> _Short task_: Pick out and copy every line below that has the word "this".

> _Source excerpt_:
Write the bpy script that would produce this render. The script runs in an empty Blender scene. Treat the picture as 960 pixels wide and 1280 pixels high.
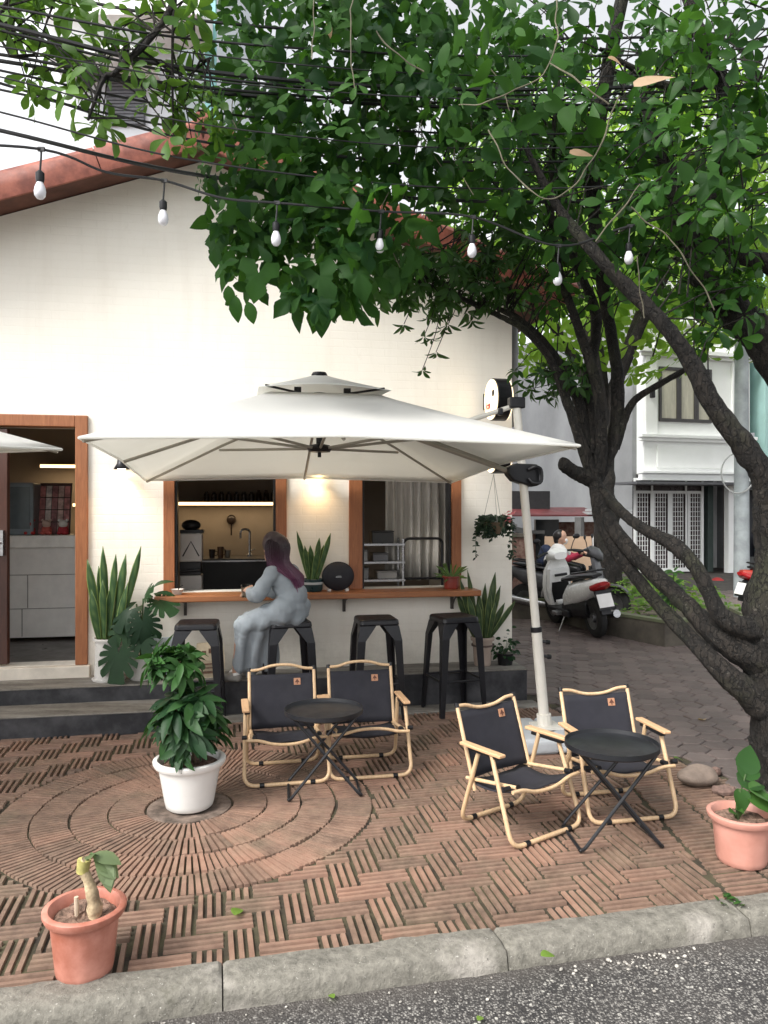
import bpy, math, random
import numpy as np
from mathutils import Vector, Matrix, noise as mnoise
random.seed(7); rng = np.random.default_rng(7)
SC = bpy.context.scene; COL = SC.collection
rad = math.radians; pi = math.pi; V = Vector

# ------------------------------------------------------------------ camera
CAM_H = 1.62
cd = bpy.data.cameras.new('camera'); cam = bpy.data.objects.new('camera', cd); COL.objects.link(cam)
cam.location = (0, 0, CAM_H); cam.rotation_euler = (rad(90), 0, 0)
cd.sensor_fit = 'HORIZONTAL'; cd.sensor_width = 36; cd.lens = 36.0; cd.shift_y = -5 / 960
cd.clip_start = .05; cd.clip_end = 600
SC.camera = cam
# ------------------------------------------------------------------ sky, sun, exposure
SUN_EL, SUN_AZ = 47, 228          # azimuth from +Y clockwise: behind the camera, to the left
w = bpy.data.worlds.new('World'); SC.world = w; w.use_nodes = True
nt = w.node_tree; bg = nt.nodes['Background']
sky = nt.nodes.new('ShaderNodeTexSky'); sky.sky_type = 'NISHITA'; sky.sun_disc = False
sky.sun_elevation = rad(SUN_EL); sky.sun_rotation = rad(SUN_AZ); sky.air_density = 1.0; sky.dust_density = 3.0
hs = nt.nodes.new('ShaderNodeHueSaturation'); hs.inputs['Saturation'].default_value = .12; hs.inputs['Value'].default_value = 1.0
nt.links.new(sky.outputs[0], hs.inputs['Color']); nt.links.new(hs.outputs[0], bg.inputs[0])
bg.inputs[1].default_value = .15
sl = bpy.data.lights.new('sun', 'SUN'); sun = bpy.data.objects.new('sun', sl); COL.objects.link(sun)
sl.energy = 1.6; sl.angle = rad(25); sl.color = (1, .965, .91)
_d = V((math.sin(rad(SUN_AZ)) * math.cos(rad(SUN_EL)), math.cos(rad(SUN_AZ)) * math.cos(rad(SUN_EL)), math.sin(rad(SUN_EL))))
sun.rotation_euler = _d.to_track_quat('Z', 'Y').to_euler(); sun.location = _d * 30
vs = SC.view_settings; vs.view_transform = 'Standard'; vs.look = 'None'; vs.gamma = 1; vs.use_curve_mapping = False
vs.exposure = 1.16
SC.cycles.max_bounces = 8; SC.cycles.transparent_max_bounces = 8; SC.cycles.sample_clamp_indirect = 4

# ------------------------------------------------------------------ measuring helpers (photo pixel -> world point)
def P(px, py, Y): return V(((px - 480) / 960 * Y, Y, CAM_H - (py - 635) / 960 * Y))
def G(px, py, z=0):
    Y = (CAM_H - z) * 960 / (py - 635); return V(((px - 480) / 960 * Y, Y, z))
WA = math.atan(.185)               # the cafe front is turned this far from the picture plane
WO = V((0, 6.62, 0)); WU = V((math.cos(WA), math.sin(WA), 0)); WN = V((-math.sin(WA), math.cos(WA), 0))
def W(s, t, z): return WO + WU * s + WN * t + V((0, 0, z))

# ------------------------------------------------------------------ mesh builder
class MB:
    def __init__(s): s.v = []; s.f = []; s.a = []; s.tint = 0.5
    def add(s, vs_, fs, m=None):
        o = len(s.v)
        for p in vs_:
            p = V(p); s.v.append(m @ p if m is not None else p); s.a.append(s.tint)
        for f in fs: s.f.append([i + o for i in f])
        return s
    def box(s, c, size, m=None, rz=0, ry=0, rx=0):
        x, y, z = [q / 2 for q in size]
        T = Matrix.Translation(V(c)) @ Matrix.Rotation(rz, 4, 'Z') @ Matrix.Rotation(ry, 4, 'Y') @ Matrix.Rotation(rx, 4, 'X')
        if m is not None: T = m @ T
        return s.add([(-x, -y, -z), (x, -y, -z), (x, y, -z), (-x, y, -z), (-x, -y, z), (x, -y, z), (x, y, z), (-x, y, z)],
                     [(3, 2, 1, 0), (4, 5, 6, 7), (0, 1, 5, 4), (1, 2, 6, 5), (2, 3, 7, 6), (3, 0, 4, 7)], T)
    def b2(s, lo, hi, m=None): return s.box([(a + b) / 2 for a, b in zip(lo, hi)], [b - a for a, b in zip(lo, hi)], m)
    def tube(s, pts, r, n=8, cap=True, closed=False, flat=1.0):
        pts = [V(p) for p in pts]; k = len(pts)
        if not hasattr(r, '__len__'): r = [r] * k
        tan = []
        for i in range(k):
            if closed: t = pts[(i + 1) % k] - pts[i - 1]
            else: t = pts[min(i + 1, k - 1)] - pts[max(i - 1, 0)]
            tan.append(t.normalized() if t.length > 1e-9 else V((0, 0, 1)))
        up = V((0, 0, 1)) if abs(tan[0].z) < .9 else V((0, 1, 0))
        nx = (up - tan[0] * up.dot(tan[0])).normalized(); vs_ = []
        for i in range(k):
            nx = (nx - tan[i] * nx.dot(tan[i])); nx = nx.normalized() if nx.length > 1e-6 else V((1, 0, 0))
            ny = tan[i].cross(nx)
            for j in range(n):
                a = 2 * pi * j / n; vs_.append(pts[i] + (nx * math.cos(a) + ny * math.sin(a) * flat) * r[i])
        fs = []
        for i in range(k if closed else k - 1):
            i2 = (i + 1) % k
            for j in range(n): fs.append((i * n + j, i * n + (j + 1) % n, i2 * n + (j + 1) % n, i2 * n + j))
        if cap and not closed: fs += [tuple(range(n))[::-1], tuple((k - 1) * n + j for j in range(n))]
        return s.add(vs_, fs)
    def lathe(s, prof, n=32, c=(0, 0, 0), m=None, cap=False):
        vs_ = []; fs = []; k = len(prof); c = V(c)
        for r, z in prof:
            for j in range(n): a = 2 * pi * j / n; vs_.append(c + V((r * math.cos(a), r * math.sin(a), z)))
        for i in range(k - 1):
            for j in range(n): fs.append((i * n + j, i * n + (j + 1) % n, (i + 1) * n + (j + 1) % n, (i + 1) * n + j))
        if cap: fs += [tuple(range(n))[::-1], tuple((k - 1) * n + j for j in range(n))]
        return s.add(vs_, fs, m)
    def ell(s, c, r, nu=16, nv=10, m=None):
        if not hasattr(r, '__len__'): r = (r, r, r)
        vs_ = [V((c[0], c[1], c[2] - r[2]))]; fs = []
        for i in range(1, nv):
            th = pi * i / nv
            for j in range(nu):
                a = 2 * pi * j / nu
                vs_.append(V((c[0] + r[0] * math.sin(th) * math.cos(a), c[1] + r[1] * math.sin(th) * math.sin(a), c[2] - r[2] * math.cos(th))))
        vs_.append(V((c[0], c[1], c[2] + r[2]))); L = len(vs_) - 1
        for j in range(nu): fs.append((0, 1 + (j + 1) % nu, 1 + j)); fs.append((L, L - nu + j, L - nu + (j + 1) % nu))
        for i in range(nv - 2):
            for j in range(nu):
                a = 1 + i * nu; b = a + nu; fs.append((a + j, a + (j + 1) % nu, b + (j + 1) % nu, b + j))
        return s.add(vs_, fs, m)
    def prism(s, poly, h, m=None):          # polygon in local XY, extruded along +Z by h
        n = len(poly)
        vs_ = [(p[0], p[1], 0) for p in poly] + [(p[0], p[1], h) for p in poly]
        fs = [tuple(range(n))[::-1], tuple(range(n, 2 * n))] + [(i, (i + 1) % n, n + (i + 1) % n, n + i) for i in range(n)]
        return s.add(vs_, fs, m)
    def loft(s, rings, cap=True, closed=True):
        n = len(rings[0]); vs_ = [p for r in rings for p in r]; fs = []
        for i in range(len(rings) - 1):
            for j in range(n if closed else n - 1): fs.append((i * n + j, i * n + (j + 1) % n, (i + 1) * n + (j + 1) % n, (i + 1) * n + j))
        if cap: fs += [tuple(range(n))[::-1], tuple((len(rings) - 1) * n + j for j in range(n))]
        return s.add(vs_, fs)
    def mesh(s, name, smooth=False):
        me = bpy.data.meshes.new(name); me.from_pydata([tuple(p) for p in s.v], [], s.f)
        at = me.attributes.new('tint', 'FLOAT', 'POINT'); at.data.foreach_set('value', np.array(s.a, dtype=np.float32))
        if smooth: me.polygons.foreach_set('use_smooth', [True] * len(me.polygons))
        me.update(); return me
    def build(s, name, mat, parent=None, smooth=False, bevel=0, seg=2, solid=0, sub=0, ang=35):
        me = s.mesh(name, smooth); o = bpy.data.objects.new(name, me); COL.objects.link(o)
        if mat is not None: me.materials.append(mat)
        if parent is not None: o.parent = parent
        if solid: q = o.modifiers.new('solid', 'SOLIDIFY'); q.thickness = solid; q.offset = 0
        if bevel:
            q = o.modifiers.new('bevel', 'BEVEL'); q.width = bevel; q.segments = seg; q.limit_method = 'ANGLE'; q.angle_limit = rad(ang)
        if sub: q = o.modifiers.new('sub', 'SUBSURF'); q.levels = sub; q.render_levels = sub
        if smooth and not bevel and not sub:
            me.set_sharp_from_angle(angle=rad(42))
        return o
def tag(o, label=None, cat=None, group=None, kind=None):
    if label: o['label'] = label
    if cat: o['category'] = cat
    if group: o['group'] = group
    if kind: o['kind'] = kind
    return o
def thing(name, label, cat, loc=(0, 0, 0), rz=0, group=None):
    o = bpy.data.objects.new(name, None); COL.objects.link(o); o.empty_display_size = .1
    o.location = loc; o.rotation_euler = (0, 0, rz)
    return tag(o, label, cat, group)
def struct(o): o['kind'] = 'structure'; return o
def dup(root, loc, rz, label):
    def cp(o, par):
        c = o.copy(); COL.objects.link(c)
        if par is not None: c.parent = par
        for ch in [q for q in kids.get(o.name, [])]: cp(ch, c)
        return c
    kids = {}
    for o in COL.objects:
        if o.parent is not None: kids.setdefault(o.parent.name, []).append(o)
    r = cp(root, None); r.location = loc; r.rotation_euler = (0, 0, rz); r['label'] = label
    return r
def smooth_path(pts, n=6):
    pts = [V(p) for p in pts]; out = []
    for i in range(len(pts) - 1):
        p0 = pts[max(i - 1, 0)]; p1 = pts[i]; p2 = pts[i + 1]; p3 = pts[min(i + 2, len(pts) - 1)]
        for k in range(n):
            t = k / n
            out.append(.5 * ((2 * p1) + (p2 - p0) * t + (2 * p0 - 5 * p1 + 4 * p2 - p3) * t * t + (3 * p1 - p0 - 3 * p2 + p3) * t ** 3))
    out.append(pts[-1]); return out
def bent(pts, r, n=5):                 # polyline with rounded corners of radius r
    pts = [V(p) for p in pts]; out = [pts[0]]
    for i in range(1, len(pts) - 1):
        a = (pts[i - 1] - pts[i]); b = (pts[i + 1] - pts[i]); q = min(r, a.length * .49, b.length * .49)
        a = pts[i] + a.normalized() * q; b = pts[i] + b.normalized() * q
        for k in range(n + 1): t = k / n; out.append(a * (1 - t) ** 2 + pts[i] * 2 * t * (1 - t) + b * t * t)
    out.append(pts[-1]); return out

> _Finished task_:
Write the bpy script that would produce this render. The script runs in an empty Blender scene. Treat the picture as 960 pixels wide and 1280 pixels high.
WA = math.atan(.185)               # the cafe front is turned this far from the picture plane